• [Directions for this task]
Exactly the lines from the line holding "What Blender Python" to the line holding "COL = scene.collection", both lines included, are to be echoed; pictures are not.

[Scene modeling code data]
☆ ☆ ☆ ☆

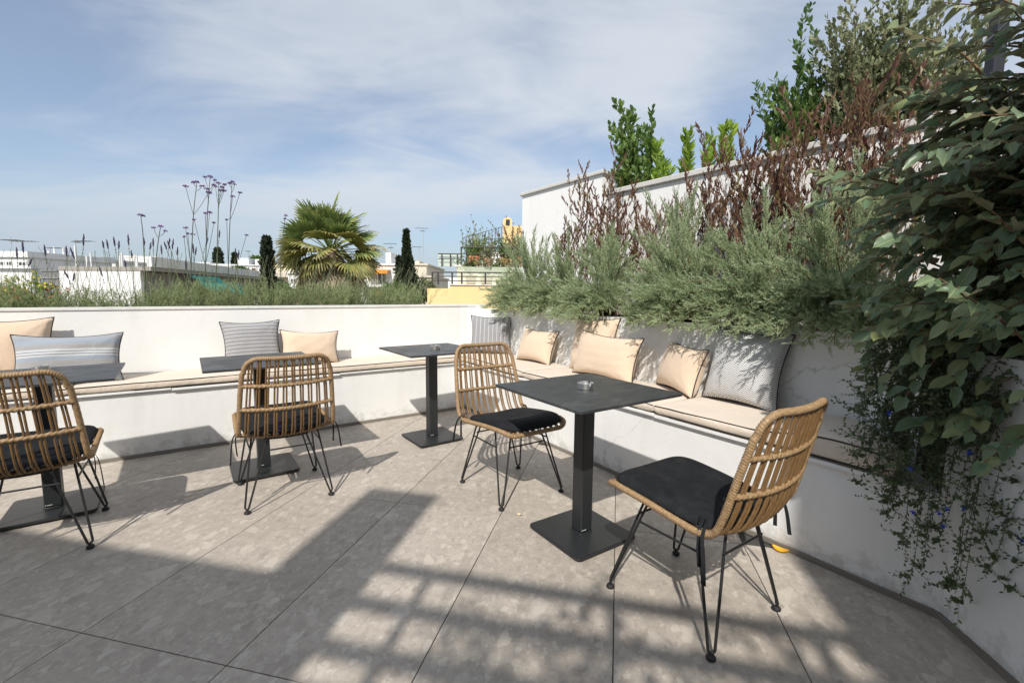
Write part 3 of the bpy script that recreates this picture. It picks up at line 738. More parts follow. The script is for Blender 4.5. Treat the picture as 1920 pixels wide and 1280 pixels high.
TABLES = [('square dark slate table with an ashtray in the bench corner', (-0.653, 3.710, 0), 0.634),
          ('square dark slate table behind the second rattan chair with nothing on it', (-1.675, 3.021, 0), 0.614),
          ('square dark slate table cut off at the left edge before the striped pillow', (-2.503, 2.421, 0), 0.63)]
for lab, loc, rz in TABLES:
    c = copy_tree(tb4); c.location = loc; c.rotation_euler = (0, 0, rz); c['label'] = lab
def ashtray(label, loc, rz):
    def mod(V, th):
        d = np.min(np.abs((th[None] - np.array([0.3, 2.4, 4.5])[:, None] + math.pi) % (2 * math.pi) - math.pi), 0)
        dz = np.where(d < 0.15, 0.012, 0.0)
        top = V[..., 2] > 0.027
        V[..., 2] = np.where(top, V[..., 2] - dz[None], V[..., 2]); return V
    mb = MB(); mb.lathe([(0, 0.0), (0.036, 0.0), (0.0385, 0.003), (0.039, 0.0305), (0.0375, 0.0315), (0.036, 0.030), (0.0355, 0.006), (0, 0.0045)], 48, mod=mod)
    o = mb.build('ashtray', M['steel'], None, smooth=False, label=label, category='ashtray', group='steel ashtrays')
    for p in o.data.polygons: p.use_smooth = False
    o.location = loc; o.rotation_euler = (0, 0, rz); return o
ashtray('round steel ashtray on the nearest table', W(1.549, 1.617, 0.747), 0.6)
ashtray('round steel ashtray on the corner table', W(1.58, 3.391, 0.747), 1.7)
ashtray('round steel ashtray on the leftmost table behind the chair back', W(-0.724, 3.576, 0.747), 2.5)

# ---- rattan chair
prof = interp([(0.272, 0.428), (0.245, 0.447), (0.19, 0.455), (0.05, 0.446), (-0.09, 0.432), (-0.17, 0.428), (-0.222, 0.448), (-0.25, 0.51), (-0.275, 0.61), (-0.305, 0.73), (-0.328, 0.82), (-0.340, 0.865)], 260)
pl = np.concatenate([[0], np.cumsum(np.linalg.norm(np.diff(prof, axis=0), axis=1))]); LS = pl[-1]
hw_s = [0, 0.10, 0.35, 0.47, 0.56, 0.75, LS]; hw_v = [0.225, 0.232, 0.238, 0.240, 0.238, 0.225, 0.207]
def shell(X, s, off=0.0):
    X = np.asarray(X, float); s = np.asarray(s, float)
    y = np.interp(s, pl, prof[:, 0]); z = np.interp(s, pl, prof[:, 1]); h = np.interp(s, hw_s, hw_v)
    e = 0.002; ty = np.interp(s + e, pl, prof[:, 0]) - np.interp(s - e, pl, prof[:, 0]); tz = np.interp(s + e, pl, prof[:, 1]) - np.interp(s - e, pl, prof[:, 1])
    l = np.hypot(ty, tz); ny, nz_ = -tz / l * -1, ty / l * -1         # towards the sitter
    k = np.clip(1 - (X / h) ** 2, 0, 1); bow = np.interp(s, [0, 0.15, 0.42, 0.6, LS], [0.004, 0.020, 0.030, 0.038, 0.028]) * k
    return np.stack([X, y + ny * (off - bow), z + nz_ * (off - bow)], -1)
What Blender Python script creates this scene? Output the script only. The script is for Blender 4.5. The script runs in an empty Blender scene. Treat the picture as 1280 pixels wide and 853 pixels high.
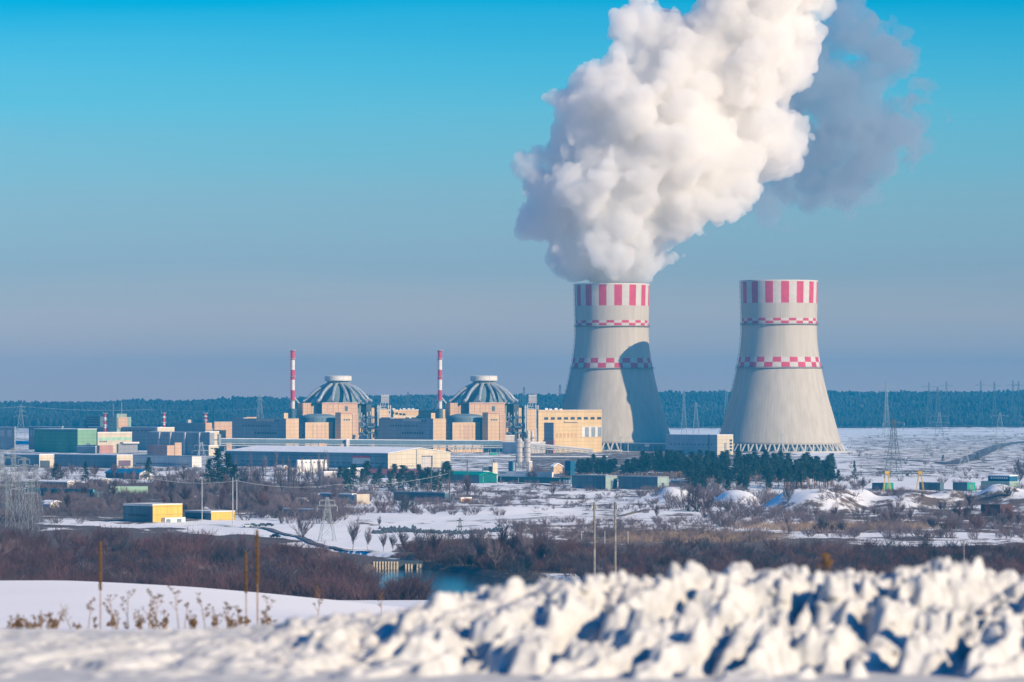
import bpy, math, random
import numpy as np
from mathutils import Vector

random.seed(7)
R = math.radians
scene = bpy.context.scene
COL = scene.collection

# ------------------------------------------------------------------ camera
W0, H0 = 1280.0, 853.0          # the photograph's pixels, used only to turn angles into metres
F = 5031.0                      # focal length in those pixels (a 141 mm lens)
HZ = 495.0                      # row of the level horizon
EYE = 56.0                      # the road on the hill is 54.3 m above the river plain
cam_d = bpy.data.cameras.new('camera')
cam = bpy.data.objects.new('camera', cam_d)
COL.objects.link(cam)
cam.location = (0, 0, EYE)
cam.rotation_euler = (R(90), 0, 0)
cam_d.lens = F * 36.0 / W0
cam_d.sensor_width = 36.0
cam_d.shift_y = (HZ - H0 / 2) / W0
cam_d.clip_start = 0.5
cam_d.clip_end = 60000
cam_d.dof.use_dof = True
cam_d.dof.focus_distance = 3200
cam_d.dof.aperture_fstop = 3.6
scene.camera = cam

# ------------------------------------------------------------------ light
SUN_EL = 25.0
SX, SY = math.cos(R(39.2)), -math.sin(R(39.2))       # horizontal direction towards the sun
sun_d = bpy.data.lights.new('sun', 'SUN')
sun_d.energy = 4.9
sun_d.angle = R(0.5)
sun_d.color = (1.0, 0.79, 0.545)
sun = bpy.data.objects.new('sun', sun_d)
COL.objects.link(sun)
sdir = Vector((SX * math.cos(R(SUN_EL)), SY * math.cos(R(SUN_EL)), math.sin(R(SUN_EL))))
sun.rotation_euler = sdir.to_track_quat('Z', 'Y').to_euler()
sun.location = (300, -300, 400)

world = bpy.data.worlds.new('World')
scene.world = world
world.use_nodes = True
nt = world.node_tree
for n in list(nt.nodes):
    nt.nodes.remove(n)
wout = nt.nodes.new('ShaderNodeOutputWorld')
bg = nt.nodes.new('ShaderNodeBackground')
sky = nt.nodes.new('ShaderNodeTexSky')
sky.sky_type = 'NISHITA'
sky.sun_disc = False
sky.sun_elevation = R(SUN_EL)
sky.sun_rotation = math.atan2(SX, SY)            # the sky's sun stands where the lamp does
sky.altitude = 100
sky.air_density = 1.0
sky.dust_density = 0.6
sky.ozone_density = 3.0
geo = nt.nodes.new('ShaderNodeTexCoord')
sep = nt.nodes.new('ShaderNodeSeparateXYZ')
ramp = nt.nodes.new('ShaderNodeValToRGB')        # how the winter air tints the sky with height above the horizon
nt.links.new(geo.outputs['Generated'], sep.inputs[0])
mr = nt.nodes.new('ShaderNodeMapRange')
mr.inputs['From Min'].default_value = 0.0
mr.inputs['From Max'].default_value = 0.4
smp = nt.nodes.new('ShaderNodeMapping'); smp.inputs['Scale'].default_value = (5, 5, 60)     # thin uneven layers in the air
nt.links.new(geo.outputs['Generated'], smp.inputs[0])
snz = nt.nodes.new('ShaderNodeTexNoise'); snz.inputs['Scale'].default_value = 1.0; snz.inputs['Detail'].default_value = 3
nt.links.new(smp.outputs[0], snz.inputs['Vector'])
sma = nt.nodes.new('ShaderNodeMath'); sma.operation = 'MULTIPLY_ADD'; sma.inputs[1].default_value = 0.014
nt.links.new(snz.outputs['Fac'], sma.inputs[0]); nt.links.new(sep.outputs['Z'], sma.inputs[2])
smb = nt.nodes.new('ShaderNodeMath'); smb.operation = 'SUBTRACT'; smb.inputs[1].default_value = 0.007
nt.links.new(sma.outputs[0], smb.inputs[0])
nt.links.new(smb.outputs[0], mr.inputs['Value'])
nt.links.new(mr.outputs[0], ramp.inputs[0])
SKY_TINT = [(0.0, (0.74, 0.53, 0.63)), (0.03, (0.545, 0.455, 0.58)), (0.08, (0.31, 0.39, 0.56)), (0.13, (0.27, 0.43, 0.565)), (0.18, (0.16, 0.475, 0.61)), (0.205, (0.10, 0.465, 0.62)), (0.245, (0.0, 0.41, 0.60)), (0.4, (0.0, 0.40, 0.76)), (1.0, (0.0, 0.42, 0.80))]
while len(ramp.color_ramp.elements) < len(SKY_TINT):
    ramp.color_ramp.elements.new(0.5)
for e, (p, c) in zip(ramp.color_ramp.elements, SKY_TINT):
    e.position = p
    e.color = (*c, 1)
mix = nt.nodes.new('ShaderNodeMix')
mix.data_type = 'RGBA'
mix.blend_type = 'MULTIPLY'
mix.inputs['Factor'].default_value = 1.0
nt.links.new(sky.outputs[0], mix.inputs['A'])
nt.links.new(ramp.outputs[0], mix.inputs['B'])
nt.links.new(mix.outputs['Result'], bg.inputs['Color'])
bg.inputs['Strength'].default_value = 0.15
nt.links.new(bg.outputs[0], wout.inputs[0])

scene.view_settings.view_transform = 'Standard'
scene.view_settings.look = 'None'
scene.view_settings.gamma = 1
scene.view_settings.use_curve_mapping = False
scene.view_settings.exposure = 0.36
scene.render.engine = 'CYCLES'
cy = scene.cycles
cy.max_bounces = 40
cy.diffuse_bounces = 1
cy.glossy_bounces = 2
cy.transmission_bounces = 2
cy.volume_bounces = 40
cy.transparent_max_bounces = 32
cy.use_denoising = True
cy.sample_clamp_indirect = 8
cy.caustics_reflective = False
cy.caustics_refractive = False

# ------------------------------------------------------------------ helpers
def gd(py):                       # distance of the plain (z = 0) at a row
    return EYE * F / (py - HZ)
def pt(px, py, d):                # point at distance d on the sight line of a pixel
    return ((px - 640.0) / F * d, d, EYE - (py - HZ) / F * d)
def gx(px, d):
    return (px - 640.0) / F * d
def zz(py, d):
    return EYE - (py - HZ) / F * d

def hash01(ix, iy, iz, seed):
    h = (ix.astype(np.int64) * 374761393 + iy.astype(np.int64) * 668265263 + iz.astype(np.int64) * 2147483647 + seed * 1442695041)
    h = (h ^ (h >> 13)) * 1274126177
    h = h ^ (h >> 16)
    h = (h * 2246822519) & 0xffffffff
    h = h ^ (h >> 15)
    return (h & 0xffffff).astype(np.float64) / 16777215.0
def vnoise(x, y, seed=0):
    x = np.asarray(x, float); y = np.asarray(y, float)
    ix = np.floor(x); iy = np.floor(y)
    fx = x - ix; fy = y - iy
    fx = fx * fx * (3 - 2 * fx); fy = fy * fy * (3 - 2 * fy)
    z = np.zeros_like(ix)
    a = hash01(ix, iy, z, seed); b = hash01(ix + 1, iy, z, seed)
    c = hash01(ix, iy + 1, z, seed); d = hash01(ix + 1, iy + 1, z, seed)
    return (a * (1 - fx) + b * fx) * (1 - fy) + (c * (1 - fx) + d * fx) * fy
def fbm(x, y, seed=0, octv=4):
    s = 0; a = 0.5
    for o in range(octv):
        s = s + a * vnoise(x * 2 ** o, y * 2 ** o, seed + o * 17)
        a *= 0.5
    return s / (1 - 0.5 ** octv)
def smooth(a, b, t):
    t = np.clip((np.asarray(t, float) - a) / (b - a), 0, 1)
    return t * t * (3 - 2 * t)

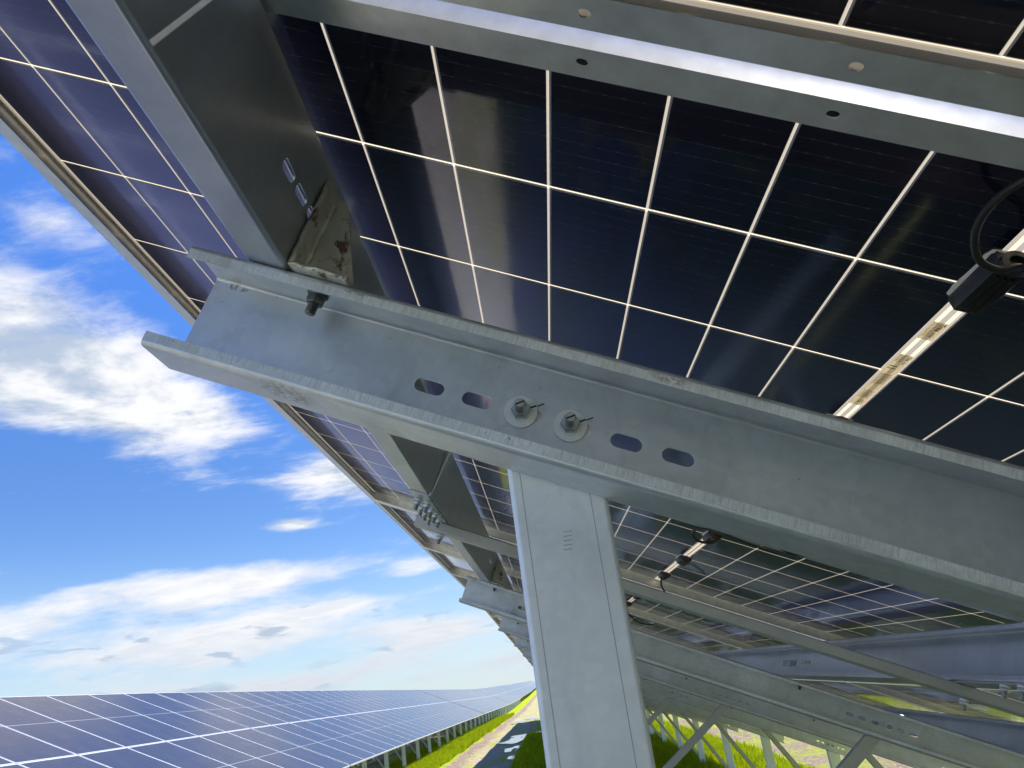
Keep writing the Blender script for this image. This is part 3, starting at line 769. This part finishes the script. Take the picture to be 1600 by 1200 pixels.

☆ ☆ ☆ ☆

• [Answer to this problem]
What Blender Python script creates this scene? Output the script only. The script is for Blender 4.5. The script runs in an empty Blender scene. Treat the picture as 1280 pixels wide and 853 pixels high.
import bpy, math, random
import numpy as np
from mathutils import Vector

random.seed(7)
R = math.radians
scene = bpy.context.scene
COL = scene.collection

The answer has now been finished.